Sunday, April 11, 2010

7!!!

7 consecutive nights of story-writing. Yes--that's what I did over the past week! Took last night off intentionally so I don't burn myself out, but I think 7 nights of writing is my longest streak ever. I'm proud of myself!

I've been trying to push him out of my head because he shouldn't matter anymore, but when he e-mails me to ask about the novel, that is un-ignore-able. I write back although I really shouldn't, and then he lingers in my head for hours.

Some days my main character and I are apparently not so different after all.

Monday, April 5, 2010

If...

I write a chapter a day, this book will be done in 9 months. Like a baby. Which is fitting, since writing this novel feels like I'm giving birth. The mania, cravings, ups and downs (but luckily not the weight gain!).

One chapter = 1-2 single-spaced typed pages (12-point font). The goal: 300 pages. I'm not holding myself to that, exactly. If I've said all I have to say and I'm only at 250 pages, then I'm only at 250 pages. If I need to use more than 300 pages to write this, then I do, and I will.

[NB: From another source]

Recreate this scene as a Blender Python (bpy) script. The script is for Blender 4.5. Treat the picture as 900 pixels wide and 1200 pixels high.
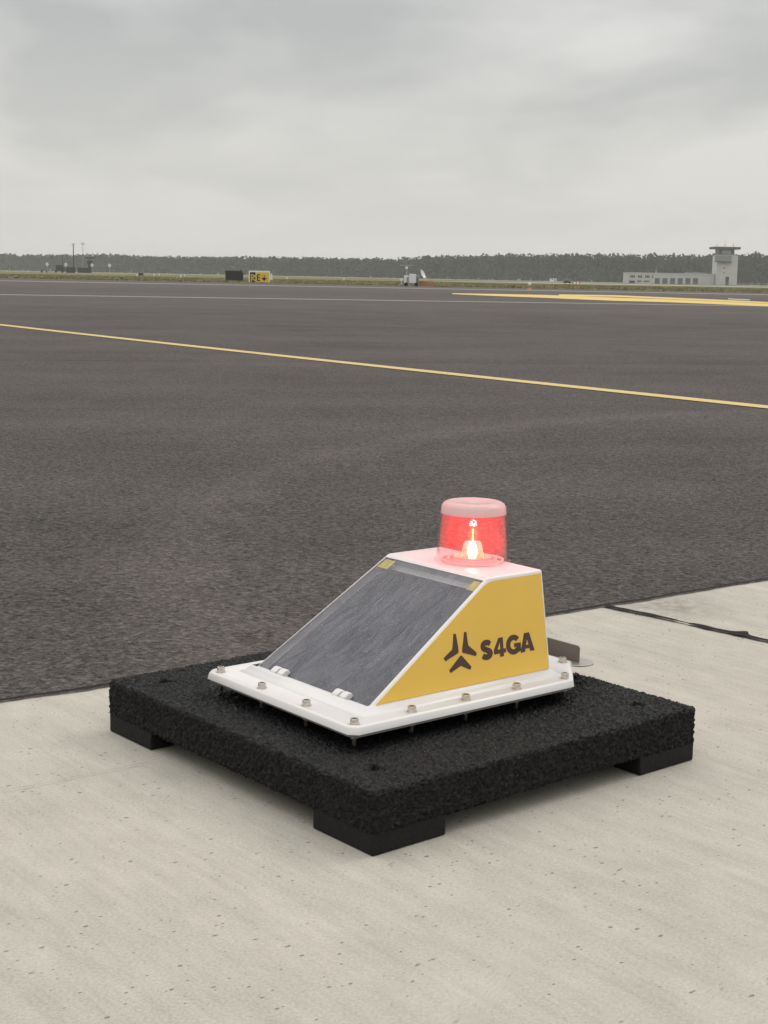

I'm giving myself what I call a creative structure. Making myself focus on two things outside of my day job: writing this novel and working out. If I can work out once a day and write one chapter a day, it's not too huge of a time drain, and it will keep me in a healthy pattern. If I give myself too much structure, I freak out, get rebellious, and do exactly 0% of what I'm supposed to do. This seems like the perfect compromise.

I anticipate writing another chapter tonight--as I have done for the past two nights. And the really good news? I'm liking what I'm writing. I'm liking it a lot.

Sunday, April 4, 2010

You...

asked me how the novel was going.

I toyed with sending various responses, including:

"I can write you SO much better than you actually are."

"Fabulously! It's 5 AM and here I am, still at it..."

"Too slow. Never enough time."

"It's going. I miss you."

"You are infinitely less annoying in the book than you are in real life--three cheers for artistic license!"

"Didn't I ask you nicely to stop contacting me?"

"You'll really regret your stupidity when I'm a famous writer."

But I finally settled on this: "Every time I remember meeting my muse, I smile a smile that is completely unique to that memory, and I'm flooded with inspiration again. I have to write this book so it can do to others what my muse's work has done to me."

Diplomatic and truthful, saying so much without really saying much at all.

In case you're wondering, the person who sent me the letter is not my muse--but he knows who is.